Tom’lar (Her zaman aldatılan, işkence gören, kırbaçlanan, köle yapılan, aşağılanan ama beyaz sahiplerine karşı gelmeyen, acıya dayanıklı ve uysal “iyi zenciler”).
Eğlendiriciler (Hokkabaz, güvenilmez, çılgın, tembel, karpuz yemekten ya da çöplere ateş etmekten hoşlanan tavuk hırsızları).
Melezler (Kadınlar söz konusu olduğunda güzellikle ve egzotiklikle özdeşleştirilirler. İkiye bölünmüş ırksal mirasa sahiptirler. Beyaz kanları onları kabul edilebilir kılarken siyah kanları onları trajik bir sona mahkum eder).
Hizmetçiler (İri yarı, şişman, buyurgan, huysuz, ev halkına kendisini adamış, hırçın ve otoriter kadınlar)

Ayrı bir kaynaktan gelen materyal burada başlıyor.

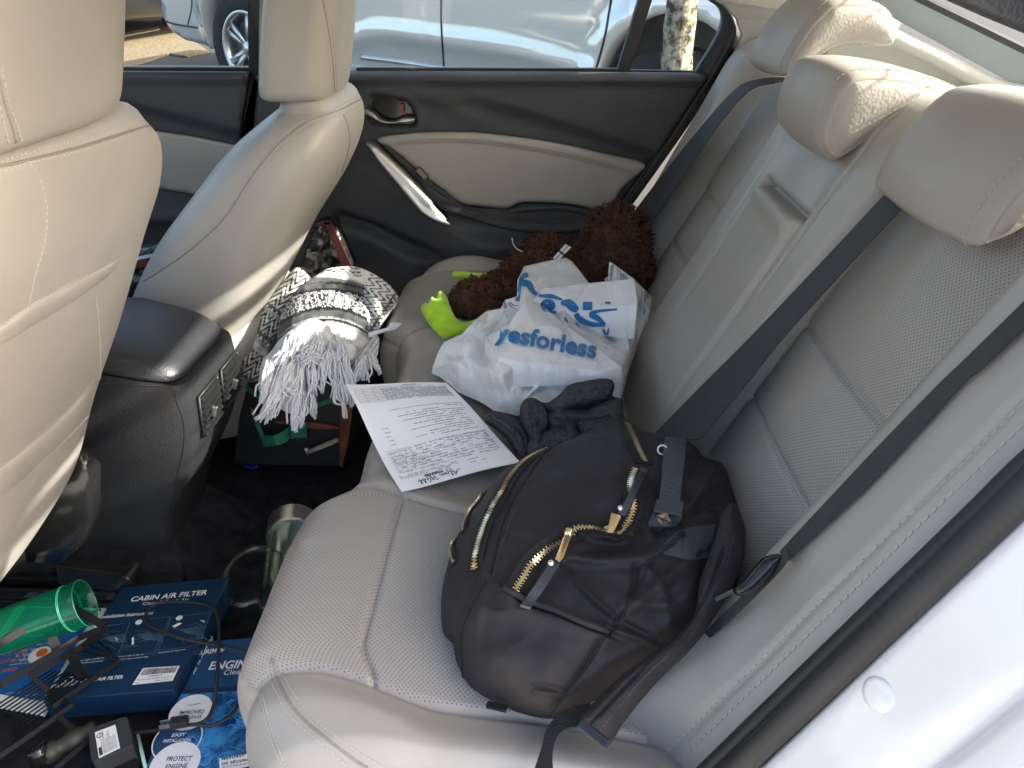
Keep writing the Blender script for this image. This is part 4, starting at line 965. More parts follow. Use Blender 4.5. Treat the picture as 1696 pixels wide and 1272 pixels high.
# young tree between the cars
tr = thing('tree', 'slim tree with mossy lichen covered bark standing outside the rear quarter window', 'tree', (2.15, -0.35, -0.07))
pts = [(2.10, -0.40, -0.08), (2.12, -0.385, 0.2), (2.14, -0.36, 0.5), (2.155, -0.345, 0.8), (2.17, -0.36, 1.3), (2.15, -0.33, 1.9), (2.2, -0.3, 2.6)]
def trunk(pts, r0, r1, nz=90, ns=36, seed=0):
    P = resample(spline(pts, 8), 0.02)[:400]; n = len(P); V = []
    for i, p in enumerate(P):
        t = i / (n - 1); r = r0 + (r1 - r0) * t + 0.03 * math.exp(-t * 14)
        for j in range(ns):
            a = 2 * math.pi * j / ns; q = Vector((math.cos(a) * 3.0, math.sin(a) * 3.0, p[2] * 3.2 + seed))
            rr = r * (1 + 0.16 * noise.noise(q) + 0.13 * noise.noise(q * 4.0))
            V.append((p[0] + rr * math.cos(a), p[1] + rr * math.sin(a), p[2]))
    return V, [(i * ns + j, i * ns + (j + 1) % ns, (i + 1) * ns + (j + 1) % ns, (i + 1) * ns + j) for i in range(n - 1) for j in range(ns)]
V, F = trunk(pts, 0.066, 0.045); tk = mesh('trunk', V, F, M['bark'], tr)
tv = np.array(V); b = MB()
for i in RNG.choice(len(tv), 900):
    p = tv[i]; f = noise.noise(Vector(p * 5.0)); 
    if f < 0.18: continue
    c = np.array((np.interp(p[2], [q[2] for q in pts], [q[0] for q in pts]), np.interp(p[2], [q[2] for q in pts], [q[1] for q in pts]), p[2])); nn = p - c; nn /= np.linalg.norm(nn)
    for _ in range(3):
        o = p + RNG.normal(0, 0.006, 3); t1 = RNG.normal(0, 1, 3); t1 -= nn * (t1 @ nn); t1 /= np.linalg.norm(t1)
        b.add([o - t1 * 0.003, o + t1 * 0.003, o + nn * RNG.uniform(0.006, 0.014) + t1 * 0.004], [(0, 1, 2)])
b.build('moss', M['moss'], tk, smoothed=False)
b = MB(); tips = []
for k in range(7):
    a = k * 0.9; s = np.array((2.17, -0.32, 2.0 + 0.08 * k)); e = s + np.array((math.cos(a) * 1.0, math.sin(a) * 1.0, 0.9 + 0.1 * k)); b.tube(spline([s, (s + e) / 2 + np.array((0, 0, 0.1)), e], 6), np.linspace(0.03, 0.008, 13), 8); tips += [e, (s + e) / 2 + np.array((0, 0, 0.3))]
b.build('limb', M['bark'], tk)
b = MB()
for tp in tips:
    for _ in range(150):
        p = tp + RNG.normal(0, 0.30, 3); d1 = RNG.normal(0, 1, 3); d1 /= np.linalg.norm(d1); d2 = np.cross(d1, RNG.normal(0, 1, 3)); d2 /= np.linalg.norm(d2)
        b.add([p, p + d1 * 0.05 + d2 * 0.03, p + d1 * 0.10, p + d1 * 0.05 - d2 * 0.03], [(0, 1, 2, 3)])
b.build('crown', M['leaf'], tr, smoothed=False)
# ------------------------------------------------------------------ loose things: helpers
def text_px(mb, body, P0, P1, up, bold=0.0, shear=0.0, aspect=1.0, lift=0.0008, space=1.0):
    """lettering on a flat face: baseline from P0 to P1 (3D), `up` a 3D direction across it"""
    V, F = text2d(body, 1.0, bold, shear, space=space)
    if not len(V): return
    x0, x1 = V[:, 0].min(), V[:, 0].max(); u = np.asarray(P1) - np.asarray(P0); L = np.linalg.norm(u); sc = L / (x1 - x0); u = u / L
    v = np.asarray(up, float); v = v - u * (v @ u); v /= np.linalg.norm(v); n = np.cross(u, v)
    if n @ (CAM - np.asarray(P0)) < 0: n = -n
    mb.add(np.asarray(P0) + (V[:, :1] - x0) * sc * u + V[:, 1:] * sc * aspect * v + n * lift, F)
def decal(mb, polys, bvh, lift=0.0012, step=3.0, tri=None):
    """printed shapes given in the photo, laid on a built surface"""
    for q in polys:
        q = np.asarray(q, float)
        V2, F, E = tri2d(resample(np.vstack([q, q[:1]]), step)[:-1], step * 1.4)
        put_decal(mb, V2, F, bvh, lift)
def put_decal(mb, V2, F, bvh, lift):
    P = []; ok = []
    for x, y in V2:
        p, n = cast(x, y, bvh)
        if p is None: P.append(np.zeros(3)); ok.append(False)
        else:
            d = CAM - p; P.append(p + d / np.linalg.norm(d) * lift + n * lift * 0.5); ok.append(True)
    P = np.array(P); FF = []
    for f in F:
        if all(ok[i] for i in f) and max(np.linalg.norm(P[f[0]] - P[i]) for i in f) < 0.05: FF.append(f)
    mb.add(P, FF)
def stroke_poly(pts, wds):
    P = spline(pts, 6) if len(pts) > 2 else np.array(pts, float); w = np.interp(np.linspace(0, 1, len(P)), np.linspace(0, 1, len(wds)), wds)
    T = np.gradient(P, axis=0); T /= np.linalg.norm(T, axis=1)[:, None] + 1e-9; N = np.stack([-T[:, 1], T[:, 0]], 1)
    return np.vstack([P + N * w[:, None] / 2, (P - N * w[:, None] / 2)[::-1]])
def zz(pts, s, ox, oy): return [(ox + x / s, oy + y / s) for x, y in pts]
def solid(name, outline, step, p0, n, H, Rr, back, m, parent, bump=None, power=2.0, sm=1, sub=0, nz=None, zmin=None, push=None):
    o = spline(outline, 5, True); o = resample(np.vstack([o, o[:1]]), step)[:-1]
    V, F, V2 = relief(o, step, p0, n, H, Rr, back, bump, power)
    if nz:
        d = vnoise(V[:len(V2)], nz[0], nz[2] if len(nz) > 2 else 1.0, 3); D = V[:len(V2)] - CAM; D /= np.linalg.norm(D, axis=1)[:, None]
        V[:len(V2)] -= D * (d * nz[1])[:, None]
    if zmin is not None: V[len(V2):, 2] = np.maximum(V[len(V2):, 2], zmin)
    ob = mesh(name, V, F, m, parent); ob['n_front'] = len(V2); del ob['n_front']
    return ob, V2

# ------------------------------------------------------------------ printed paper on the bench
M['paper'] = mat('white office paper', (0.86, 0.86, 0.88), 0.7, 0, 0.3, (30, 0.1))
M['ink'] = mat('black printer ink', (0.03, 0.03, 0.035), 0.7)
M['ink2'] = mat('grey printer ink', (0.16, 0.16, 0.18), 0.7)
pT = thing('paper_document', 'white printed invoice sheet lying upside down on the seat between backpack and blanket', 'document', (-0.12, 0.37, 0.36))
cz = 0.364
pc = [onZ(740, 636, cz + 0.010), onZ(573, 640, cz + 0.020), onZ(665, 812, cz + 0.003), onZ(862, 766, cz + 0.005)]   # far right, far left, near left, near right
def page(P, lift=0.0):
    """page x runs to the reader's right, y up the page; the sheet lies upside down"""
    P = np.asarray(P, float); s = P[..., 0] / 0.216; t = P[..., 1] / 0.279
    Q = (pc[0] * ((1 - s) * (1 - t))[..., None] + pc[1] * (s * (1 - t))[..., None] + pc[2] * (s * t)[..., None] + pc[3] * ((1 - s) * t)[..., None])
    Q[..., 2] += 0.006 * np.sin(t * 5.2 + s * 1.2) * (0.4 + s) + 0.004 * np.sin(s * 4 + 0.6) + lift
    Q[..., 0] += 0.004 * np.sin(s * 3.0) * (t - 0.5)
    return Q
u, v = np.meshgrid(np.linspace(0, 0.216, 40), np.linspace(0, 0.279, 50)); G = page(np.stack([u, v], -1))
VV = np.concatenate([G.reshape(-1, 3), G.reshape(-1, 3) - (0, 0, 0.0006)]); nF = grid_faces(50, 40)
sheet = mesh('sheet', VV, nF + [tuple(i + 2000 for i in f[::-1]) for f in nF], M['paper'], pT)
class Page(Face):
    def __init__(s): pass
    def at(s, P, lift=0.0005): return page(P, lift)
pg = Page(); b = MB(); g2 = MB()
rr_ = random.Random(3)
def dashes(mb, x0, x1, y, h, dens=0.8):
    x = x0
    while x < x1:
        l = rr_.uniform(0.002, 0.011)
        if rr_.random() < dens: pg.quad(mb, x, y, min(x + l, x1), y + h, 0.0005)
        x += l + rr_.uniform(0.0008, 0.002)
for k in range(15): dashes(g2, 0.012, 0.150, 0.018 + k * 0.0028, 0.0011, 0.93)           # small print
for k in range(10): pg.line(b, [(0.150, 0.018 + k * 0.0045), (0.206, 0.018 + k * 0.0045)], 0.0005)
for x in (0.150, 0.168, 0.189, 0.206): pg.line(b, [(x, 0.018), (x, 0.0585)], 0.0005)
pg.quad(b, 0.07, 0.008, 0.10, 0.0095); dashes(g2, 0.01, 0.2, 0.012, 0.001)
y = 0.085
for k, (x0, x1, dn) in enumerate([(0.01, 0.16, 1.2), (0.012, 0.05, .9), (0.06, 0.13, .7), (0.012, 0.15, 1.2), (0.02, 0.12, .8), (0.03, 0.15, .8), (0.02, 0.10, .9), (0.03, 0.13, .8), (0.02, 0.09, .9), (0.02, 0.14, .8), (0.02, 0.075, .9), (0.02, 0.11, .9), (0.02, 0.14, .7), (0.02, 0.09, .9)]):
    dashes(b if k % 3 else g2, x0, x1, y, 0.0013, dn); y += 0.0062
for k in range(5): dashes(g2, 0.178, 0.190, 0.125 + k * 0.0095, 0.0014)
y = 0.176
for k in range(9):
    pg.line(b, [(0.01, y), (0.205, y)], 0.0005); dashes(g2, 0.012, 0.20, y + 0.0015, 0.0011, .6); dashes(g2, 0.012, 0.20, y + 0.0035, 0.0011, .5)
    for x in (0.05, 0.085, 0.12, 0.16): pg.line(b, [(x + 0.01 * (k % 3), y), (x + 0.01 * (k % 3), y + 0.006)], 0.0005)
    y += 0.0068
for k in range(3): dashes(g2, 0.10, 0.205, 0.240 + k * 0.0035, 0.0011)
for k in range(2): dashes(g2, 0.05, 0.08, 0.244 + k * 0.008, 0.0016)
g2.build('fine_print', M['ink2'], sheet, smoothed=False)
pg.text(b, 'mazda', 0.132, 0.2515, 0.013, 0.0006, bold=0.035); pg.disc(b, 0.122, 0.2555, 0.0048, 0.0006, 30, 0.0038)
pg.line(b, [(0.1175, 0.256), (0.1195, 0.2575), (0.122, 0.2545), (0.1245, 0.2575), (0.1265, 0.256)], 0.0008)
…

Vahşi, cinselleştirilmiş figürler (Fiziksel olarak iri yarı, güçlü, şiddet
yanlısı, hain ve cinsel arzunun aşırılığıyla tanımlanan siyahlar). Siyah
gençlere dair günümüz filmlerinde de bu temsil biçiminin izlerine
rastlanmaktadır.
• 1950’lerden itibaren Amerikan sinemasında Sidney Poitier siyah imgesinin farklılaşmasını sağlamıştır. Orta sınıfa mensup, iyi eğitim almış, terbiyeli, ırkçılıkla savaşan erkekleri canlandıran Poitier, ırkların bütünleşmesini desteklemiştir. Aynı zamanda Hollywood’da yıldız ücreti almasına izin verilen nadir oyunculardan biri olmuştur.
Ancak bazı eleştirmenler Poitier’in beyazların standartlarına uyan bir siyah olduğunu ifade etmiş ve neredeyse cinsiyetsiz bir figür olarak sunulduğunun altını çizmiştir (Hall, 2017, s.324). Örneğin Poitier, Kader Bağlayınca (Stanley Kramer, 1958) filminde kelepçelendiği öfkeli beyaz bir bağnazla birlikte cezaevinden kaçan bir mahkumu canlandırmıştır. Beklenmeyen Misafir (Guess Who’s Coming to Dinner, Stanley Kramer, 1967) filminde ise siyahlara karşı önyargılı liberal bir çiftin kızlarının doktor sevgilisi rolünde yer almıştır.
• 1960’lı yıllarda siyah yurttaş hakları hareketiyle birlikte siyah kültürel kimliğinin temsili hususunda bir mücadele başlamıştır.
Siyahlar etik liberalizm çerçevesinde bütünleşmeci ideallerin
simgeleri olarak sunulmuştur. Topluma ve kendi vicdanlarına karşı
mücadele eden bireyler olarak değerlendirilmişlerdir (Pines, 2003,
569).
• 1970’li yıllarda siyah izleyicileri hedefleyen intikam filmleri çekilmiştir. Siyah kahramanların beyazlara karşı kazandığı zaferleri anlatan ve siyah seyirciler tarafından beğeniyle karşılaşılan bu filmlerde siyahlar ne iyi ne de kötü rollerde sunulmuştur. Bazı eleştirmenler, popüler stereotiplerin tersine çevrildiği bu filmleri siyah sömürüsü filmleri (blaxploitation) olarak adlandırmıştır.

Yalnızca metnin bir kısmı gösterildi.